Off Day

We have our third day off of the season today. Since we only get twelve of them for the season, they are very well appreciated when they come around. I have not done much on my off days as of yet, and have primarily used them to catch up on sleep, laundry, and emails. We have yet to have nice weather for an off day; it has been either rainy or overcast. I know that a lot of the pitchers, and a position player or two, use the off days for big golf outings, and they have not let the weather deter them. All of the players and coaches get a free golf membership to one of the local courses, although I would be better off selling mine since I do not golf. I have gone a few times, but since I try to do the same things swinging the club as I do a bat, I never have success. I know that when my golf swing starts to improve, it will most likely be time to stop playing baseball. I am hoping to see the baseball field used in the movie Field of Dreams on one of the off days, since it is not very far from Cedar Rapids.
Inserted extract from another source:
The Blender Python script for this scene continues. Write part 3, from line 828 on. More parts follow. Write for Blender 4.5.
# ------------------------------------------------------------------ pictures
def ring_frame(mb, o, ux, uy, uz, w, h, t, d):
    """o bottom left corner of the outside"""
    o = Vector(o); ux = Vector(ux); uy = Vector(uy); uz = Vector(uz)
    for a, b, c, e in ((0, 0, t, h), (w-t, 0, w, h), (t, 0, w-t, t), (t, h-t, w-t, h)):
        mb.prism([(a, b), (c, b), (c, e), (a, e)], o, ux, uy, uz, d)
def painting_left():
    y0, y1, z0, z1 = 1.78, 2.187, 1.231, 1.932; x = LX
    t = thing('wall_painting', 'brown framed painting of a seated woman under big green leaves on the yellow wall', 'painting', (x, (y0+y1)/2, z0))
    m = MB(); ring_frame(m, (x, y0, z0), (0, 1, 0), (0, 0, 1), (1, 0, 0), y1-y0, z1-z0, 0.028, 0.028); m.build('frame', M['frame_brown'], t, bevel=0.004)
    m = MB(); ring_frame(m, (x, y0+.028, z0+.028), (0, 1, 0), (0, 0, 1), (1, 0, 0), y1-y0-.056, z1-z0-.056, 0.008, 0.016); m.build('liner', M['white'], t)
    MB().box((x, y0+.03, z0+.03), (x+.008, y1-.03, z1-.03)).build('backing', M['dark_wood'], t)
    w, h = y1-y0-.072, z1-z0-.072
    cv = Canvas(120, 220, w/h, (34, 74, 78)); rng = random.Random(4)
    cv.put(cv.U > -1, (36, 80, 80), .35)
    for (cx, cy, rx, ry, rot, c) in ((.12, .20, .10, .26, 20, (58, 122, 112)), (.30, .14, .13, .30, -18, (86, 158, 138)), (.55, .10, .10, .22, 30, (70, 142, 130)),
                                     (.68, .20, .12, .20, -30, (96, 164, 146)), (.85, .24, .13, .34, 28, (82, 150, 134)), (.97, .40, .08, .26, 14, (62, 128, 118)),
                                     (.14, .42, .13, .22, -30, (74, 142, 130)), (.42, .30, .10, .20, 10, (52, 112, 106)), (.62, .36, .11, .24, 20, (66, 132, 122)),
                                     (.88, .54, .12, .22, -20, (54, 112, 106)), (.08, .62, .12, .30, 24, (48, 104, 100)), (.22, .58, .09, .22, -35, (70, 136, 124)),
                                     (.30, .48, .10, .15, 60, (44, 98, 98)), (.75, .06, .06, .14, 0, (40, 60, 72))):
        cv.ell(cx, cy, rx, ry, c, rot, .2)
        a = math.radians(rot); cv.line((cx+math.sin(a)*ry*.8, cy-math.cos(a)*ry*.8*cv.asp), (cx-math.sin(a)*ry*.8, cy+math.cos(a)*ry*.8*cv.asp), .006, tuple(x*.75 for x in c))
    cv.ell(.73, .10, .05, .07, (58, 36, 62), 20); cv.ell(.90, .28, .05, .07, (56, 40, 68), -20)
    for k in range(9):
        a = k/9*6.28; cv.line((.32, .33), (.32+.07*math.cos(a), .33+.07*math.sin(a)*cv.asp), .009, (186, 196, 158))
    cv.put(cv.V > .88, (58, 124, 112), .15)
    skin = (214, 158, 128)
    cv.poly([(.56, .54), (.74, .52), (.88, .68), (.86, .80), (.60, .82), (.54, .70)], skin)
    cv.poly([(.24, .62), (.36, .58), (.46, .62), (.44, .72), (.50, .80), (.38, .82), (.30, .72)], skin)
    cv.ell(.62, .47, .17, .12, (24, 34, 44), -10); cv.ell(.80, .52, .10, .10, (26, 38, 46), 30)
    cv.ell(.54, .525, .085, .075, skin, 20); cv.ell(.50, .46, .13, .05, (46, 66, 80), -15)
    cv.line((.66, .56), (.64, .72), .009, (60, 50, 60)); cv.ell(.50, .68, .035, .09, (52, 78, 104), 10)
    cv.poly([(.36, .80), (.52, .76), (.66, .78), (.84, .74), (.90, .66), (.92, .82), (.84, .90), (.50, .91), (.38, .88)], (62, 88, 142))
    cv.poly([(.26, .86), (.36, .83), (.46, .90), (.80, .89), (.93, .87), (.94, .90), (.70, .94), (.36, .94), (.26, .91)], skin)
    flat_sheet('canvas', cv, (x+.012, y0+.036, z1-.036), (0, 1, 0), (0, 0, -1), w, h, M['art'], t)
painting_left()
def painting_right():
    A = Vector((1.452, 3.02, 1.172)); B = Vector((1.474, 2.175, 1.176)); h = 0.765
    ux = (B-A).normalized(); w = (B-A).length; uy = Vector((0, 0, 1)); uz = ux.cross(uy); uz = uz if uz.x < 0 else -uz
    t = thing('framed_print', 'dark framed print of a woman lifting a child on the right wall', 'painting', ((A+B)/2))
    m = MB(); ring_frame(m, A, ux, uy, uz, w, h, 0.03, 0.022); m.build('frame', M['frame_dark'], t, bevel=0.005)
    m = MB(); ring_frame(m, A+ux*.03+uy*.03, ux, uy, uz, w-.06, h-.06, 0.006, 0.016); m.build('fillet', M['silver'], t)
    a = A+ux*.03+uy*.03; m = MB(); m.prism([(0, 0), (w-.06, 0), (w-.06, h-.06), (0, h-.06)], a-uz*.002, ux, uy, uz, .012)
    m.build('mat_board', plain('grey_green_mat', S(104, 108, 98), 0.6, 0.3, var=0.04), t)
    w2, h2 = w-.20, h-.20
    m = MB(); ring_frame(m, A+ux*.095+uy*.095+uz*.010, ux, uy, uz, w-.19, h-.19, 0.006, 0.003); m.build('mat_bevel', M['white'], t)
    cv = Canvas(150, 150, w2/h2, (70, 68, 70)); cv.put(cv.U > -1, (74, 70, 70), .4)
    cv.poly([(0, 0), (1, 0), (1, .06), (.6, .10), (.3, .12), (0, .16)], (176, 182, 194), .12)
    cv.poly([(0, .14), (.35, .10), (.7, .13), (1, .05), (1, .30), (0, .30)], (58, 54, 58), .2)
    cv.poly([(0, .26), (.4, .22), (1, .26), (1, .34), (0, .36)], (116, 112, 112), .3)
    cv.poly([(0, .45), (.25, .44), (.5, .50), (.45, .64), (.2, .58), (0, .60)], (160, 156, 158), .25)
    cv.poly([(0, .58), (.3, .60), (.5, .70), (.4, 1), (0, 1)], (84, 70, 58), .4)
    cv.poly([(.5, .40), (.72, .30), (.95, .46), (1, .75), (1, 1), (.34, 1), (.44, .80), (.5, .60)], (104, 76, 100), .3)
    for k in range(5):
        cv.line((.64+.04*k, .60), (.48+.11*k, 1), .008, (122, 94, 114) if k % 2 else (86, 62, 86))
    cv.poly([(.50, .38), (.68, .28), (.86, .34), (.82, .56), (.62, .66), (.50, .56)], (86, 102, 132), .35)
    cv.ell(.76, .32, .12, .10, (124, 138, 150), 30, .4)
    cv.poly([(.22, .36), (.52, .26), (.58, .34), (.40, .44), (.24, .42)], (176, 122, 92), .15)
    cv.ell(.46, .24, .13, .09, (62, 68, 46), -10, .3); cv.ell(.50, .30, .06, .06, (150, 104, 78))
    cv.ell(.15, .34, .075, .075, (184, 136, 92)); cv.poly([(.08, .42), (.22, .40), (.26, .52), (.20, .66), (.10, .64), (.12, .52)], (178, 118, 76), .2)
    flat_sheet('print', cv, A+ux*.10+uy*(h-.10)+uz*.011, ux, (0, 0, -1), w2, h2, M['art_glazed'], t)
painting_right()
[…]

Last night was a rough loss. We played well for the first six innings before things fell apart. I started last night and was able to put two good at-bats together out of three and I felt I caught a decent game, so I was pleased with that. However, the loss is still a disappointment since my primary objective every game I catch is to “catch a winner.” (I got that from our pitching coach in Orem last year, Zeke Zimmerman, who would always tell the catcher after a win “way to catch a winner.”)

I was recently asked via email what my living situation was in Cedar Rapids. Just as a brief overview, in the two levels I have played at (Advanced Rookie and Class A), the players have lived either with host families or in apartments. It is up to the individual teams of whether they provide the option of host families, or if they arrange for players to stay in apartments. I, along with my teammate, Michael Anton, am living with a host family. These host families open their houses to players, free of charge, each season and provide them with a place to stay and the occasional home-cooked meal. What is especially nice about host families is that it gives players the sense of being “home” when we are away from home for the season. While Michael and I do not see our host family very often due to road trips and conflicting schedules, we are very grateful for their willingness to take us into their homes as their own for six months.

For those that do not wish to stay with host families, players will elect to get an apartment together. If this option is chosen, it is up to the players to fund it, as the organization does not provide any assistance. Just as a side note, when organizations do not offer host families, they will usually place players in apartments and take the rent out of their paychecks.